Grossbard argued that the instances of friction between community members have been limited, and the larger problem has been the divisive rhetoric used by the political professionals like Forman and Brooks. Grossbard said during a debate co-sponsored by his organization last week, Forman and Brooks were so fierce, “you could have tossed a piece of meat on the stage and they would have killed each other.”

Brooks defended himself and Forman, saying, “Ira and I have worked together for years. We have a great personal and professional relationship.
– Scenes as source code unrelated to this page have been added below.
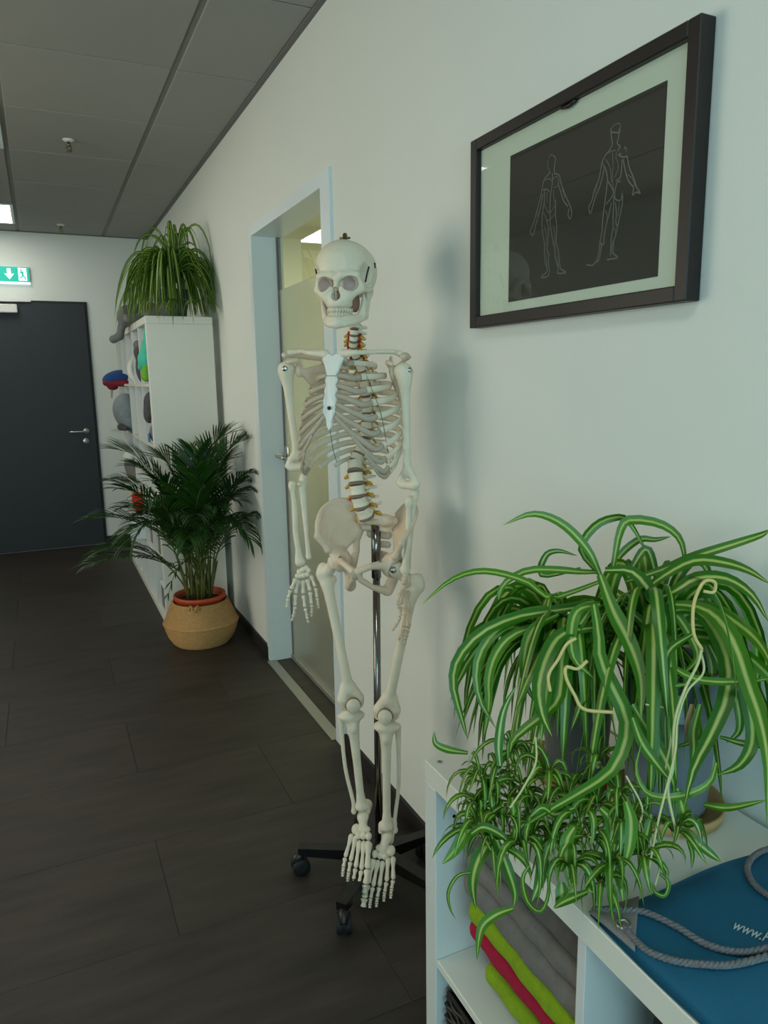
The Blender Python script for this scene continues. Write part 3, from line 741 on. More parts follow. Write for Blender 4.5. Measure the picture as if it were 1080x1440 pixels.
for i in range(24):
    nm = 'c' if i < 7 else ('t' if i < 19 else 'l')
    p, q = spine_at(d + hs[i] / 2)
    up = -q; xx = nrm(np.cross(A(0, 1, 0), up)); yy_ = np.cross(up, xx)
    o = link('vertebra', proto[nm], SK); Rm = Matrix((xx, yy_, up)).transposed()
    if nm == 't': k = .85 + .03 * (i - 7); o.matrix_local = Matrix.Translation(p) @ Rm.to_4x4() @ Matrix.Diagonal((k, k, 1, 1))
    else: o.matrix_local = Matrix.Translation(p) @ Rm.to_4x4()
    if 7 <= i < 19: RIBV.append((p, up))
    VB.append((p, up, xx, yy_, nm))
    p2, q2 = spine_at(d + hs[i] + gaps[i] / 2)
    r = {'c': (.0118, .0098), 't': (.0150 * (.85 + .03 * max(0, i - 7)), .014 * (.85 + .03 * max(0, i - 7))), 'l': (.0228, .0188)}[nm]
    b = MB().lathe((0, 0, 0), [(.9, -gaps[i] * .5), (1.0, -gaps[i] * .25), (1.0, gaps[i] * .25), (.9, gaps[i] * .5)], 24)
    V = np.vstack(b.V) * A(r[0], r[1], 1); V = p2 + V[:, :1] * xx + V[:, 1:2] * yy_ + V[:, 2:3] * (-q2)
    link('spinal_disc', mesh('spinal_disc', V, b.F, 'disc', True), SK)
    if i > 0:                                                    # spinal nerves leaving on both sides
        w_ = {'c': (.014, .010, .016, .0042), 't': (.016, .018, .014, .003), 'l': (.024, .020, .018, .005)}[nm]
        for sgn in (-1, 1):
            b = MB()
            b.tube([p2 + xx * sgn * w_[0] * .7 + yy_ * w_[1], p2 + xx * sgn * (w_[0] + w_[2] * .5) + yy_ * (w_[1] - .004) - A(0, 0, .002), p2 + xx * sgn * (w_[0] + w_[2]) + yy_ * (w_[1] - .008) - A(0, 0, .008)], [w_[3], w_[3] * 1.15, w_[3] * .7], 8)
            link('nerve', mesh('nerve', np.vstack(b.V), b.F, 'nerve', True), SK)
    d += hs[i] + gaps[i]
for sgn in (-1, 1):
    b = MB().tube([VB[i][0] + VB[i][2] * sgn * .0175 + VB[i][3] * .004 for i in range(1, 7)], .0032, 8)
    b.build('vertebral_artery', 'artery', SK, True, local=True)
b = MB(); p, up, xx, yy_, _ = VB[22]; c0 = p - xx * .027 + A(0, -.002, .012); b.lathe(c0, [(.001, -.005), (.005, -.003), (.005, .003), (.001, .005)], 10); b.build('nerve_bulge', 'artery', SK, True, local=True)

# ---- sternum
XM = -.036
def st(u, v, q):                    # u across, v height (0 top), q depth
    return A(XM + u, -.112 - .036 * min(1, v / .16) - q + .004 * (v > .15), 1.545 - v)
out = [(-.028, .004), (-.012, .0), (0, .006), (.012, .0), (.028, .004), (.030, .016), (.022, .032), (.016, .05), (.0135, .056), (.018, .066), (.0145, .08), (.018, .092), (.015, .104), (.019, .118), (.016, .132), (.018, .146), (.012, .158), (.008, .168), (.008, .182), (0, .192)]
out = out + [(-u, v) for u, v in out[5:-1][::-1]]
b = MB(); n = len(out); ctr = A(0, .09, 0)
rings = [(1.0, .002), (1.0, -.006), (.8, -.010)]
V = []; F = []
for sc2, q in [(.8, .006)] + [(1.0, .003), (1.0, -.003), (.8, -.006)]:
    for u, v in out: V.append(st(u * sc2, v if sc2 == 1 else .002 + v * .985, -q))
for k in range(3):
    for i in range(n): F.append((k * n + i, k * n + (i + 1) % n, (k + 1) * n + (i + 1) % n, (k + 1) * n + i))
# strips across the plate close front and back
L = list(range(n))
F.append(tuple(L)[::-1]); F.append(tuple(3 * n + i for i in L))
b.add(V, F)
STERN = b.build('sternum', 'bone_white', SK, local=True)
b = MB(); p = st(.002, .136, .005); b.lathe(p, [(.0048, 0), (.0048, -.003), (.003, -.0035)], 14, 1); b.build('screw', 'black_steel', STERN, True, local=True)
p = st(0, .0565, .0); MB().box(p[0] - .0135, p[0] + .0135, p[1] - .0072, p[1] - .0055, p[2] - .0008, p[2] + .0008).build('sternal_joint', 'disc', STERN, local=True)

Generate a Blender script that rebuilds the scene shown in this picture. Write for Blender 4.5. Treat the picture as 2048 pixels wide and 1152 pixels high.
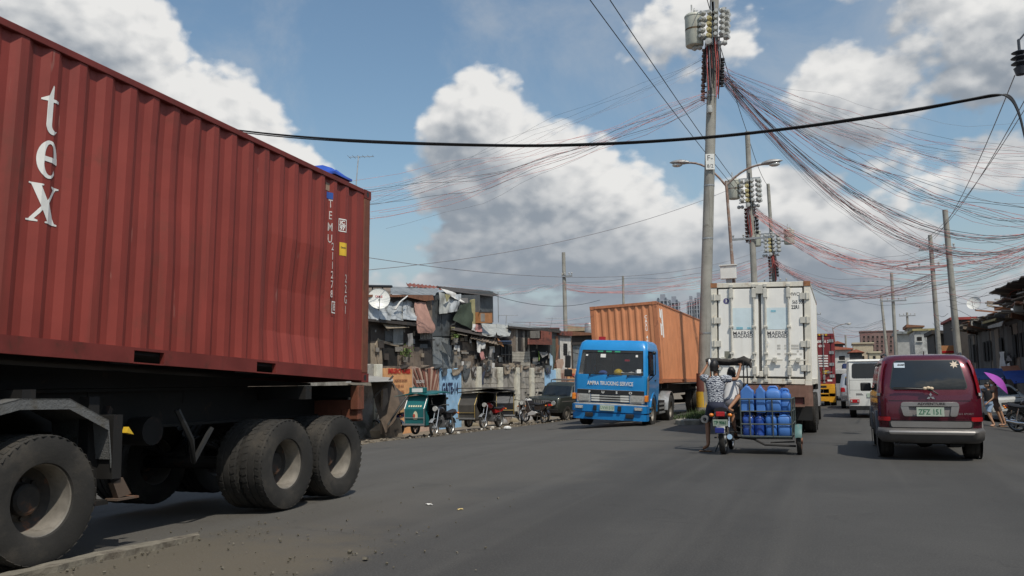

What has been unfortunate is this trend that we have seen in people coming to the debates with political hate speeches and intolerance.”

Though Israel is one issue that comes up in every Jewish-themed debate, many observers say that Democrats have been less likely to bring it up.

“If you’re talking to Jewish Republicans, then the discussion tends to be about Israel,” said Robert Horenstein, director of the JCRC in Portland, Ore. “If you’re talking to Democrats, which is the majority in my community, then the discussion brings in a lot of domestic issues.”

But the different level of attention to Israel does not mean that the passion is any less from the Democratic side.

Steve Rosenberg, a 51-year-old voter in Portland, said that he has been put off by the Kerry supporters who have “started to paint people as evil, as opposed to disagreeing with positions.”

“Sometimes you hear such anti stuff that it makes you go the other way,” Rosenberg said.